EXERCISE DESCRIPTION: Retype the data exactly, from its first line to the line containing "COL = sc.collection", including both, and skip any picture.

DATA SHOWN:
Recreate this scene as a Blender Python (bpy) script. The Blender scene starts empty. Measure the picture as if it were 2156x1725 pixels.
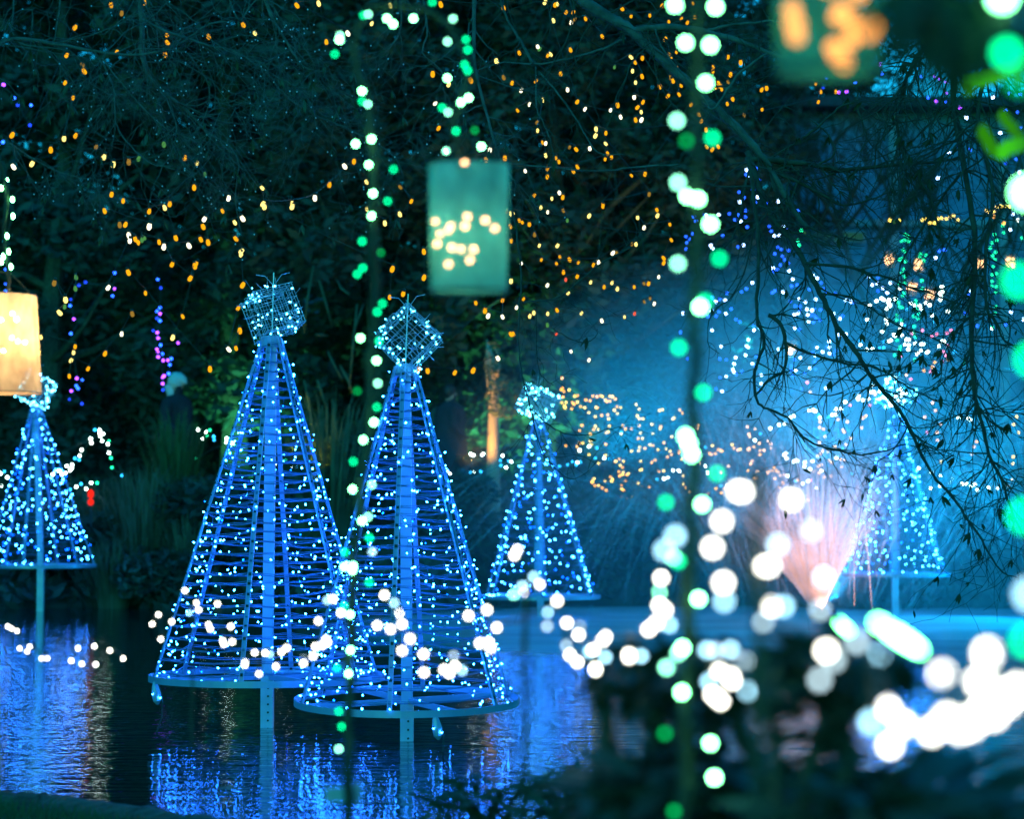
import bpy, bmesh, math, random
from mathutils import Vector, Matrix, Euler
random.seed(7)
RN = random.random
def U(a, b): return a + (b - a) * random.random()
sc = bpy.context.scene
COL = sc.collection

# ------------------------------------------------------------------ camera, world, exposure
FPX = 4500.0            # focal length in units of a 2156 px wide picture
CAMZ = 1.2
PITCH = math.atan(216.5 / FPX)
cam = bpy.data.cameras.new('camera'); camo = bpy.data.objects.new('camera', cam); COL.objects.link(camo)
cam.sensor_width = 36.0; cam.lens = 36.0 * FPX / 2156.0
cam.clip_start = 0.1; cam.clip_end = 600
camo.location = (0, 0, CAMZ); camo.rotation_euler = (math.pi / 2 + PITCH, 0, 0)
cam.dof.use_dof = True; cam.dof.focus_distance = 12.0; cam.dof.aperture_fstop = cam.lens / 30.0
cam.dof.aperture_blades = 0
sc.camera = camo

w = bpy.data.worlds.new('World'); sc.world = w; w.use_nodes = True
wn = w.node_tree.nodes; wl = w.node_tree.links
for n in list(wn): wn.remove(n)
wout = wn.new('ShaderNodeOutputWorld'); wbg = wn.new('ShaderNodeBackground')
sky = wn.new('ShaderNodeTexSky'); sky.sky_type = 'NISHITA'; sky.sun_disc = False
sky.sun_elevation = math.radians(1.0); sky.sun_rotation = math.radians(200); sky.ozone_density = 3.0
tint = wn.new('ShaderNodeMix'); tint.data_type = 'RGBA'; tint.blend_type = 'MULTIPLY'
tint.inputs[0].default_value = 1.0; tint.inputs[7].default_value = (0.02, 0.76, 0.94, 1)
wl.new(sky.outputs[0], tint.inputs[6]); wl.new(tint.outputs[2], wbg.inputs[0]); wl.new(wbg.outputs[0], wout.inputs[0])
wbg.inputs[1].default_value = 1.65

sc.view_settings.view_transform = 'Standard'; sc.view_settings.look = 'None'
sc.view_settings.exposure = 0.0; sc.view_settings.gamma = 1.0; sc.view_settings.use_curve_mapping = False
sc.render.engine = 'CYCLES'
cy = sc.cycles
cy.use_denoising = True
try: cy.denoiser = 'OPENIMAGEDENOISE'
except Exception: pass
cy.max_bounces = 6; cy.diffuse_bounces = 2; cy.glossy_bounces = 3; cy.transmission_bounces = 4
cy.transparent_max_bounces = 14; cy.volume_bounces = 0
cy.sample_clamp_indirect = 24.0; cy.sample_clamp_direct = 0.0
cy.caustics_reflective = True; cy.caustics_refractive = False
cy.use_light_tree = True
cy.volume_step_rate = 1.0; cy.volume_max_steps = 64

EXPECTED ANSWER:
Recreate this scene as a Blender Python (bpy) script. The Blender scene starts empty. Measure the picture as if it were 2156x1725 pixels.
import bpy, bmesh, math, random
from mathutils import Vector, Matrix, Euler
random.seed(7)
RN = random.random
def U(a, b): return a + (b - a) * random.random()
sc = bpy.context.scene
COL = sc.collection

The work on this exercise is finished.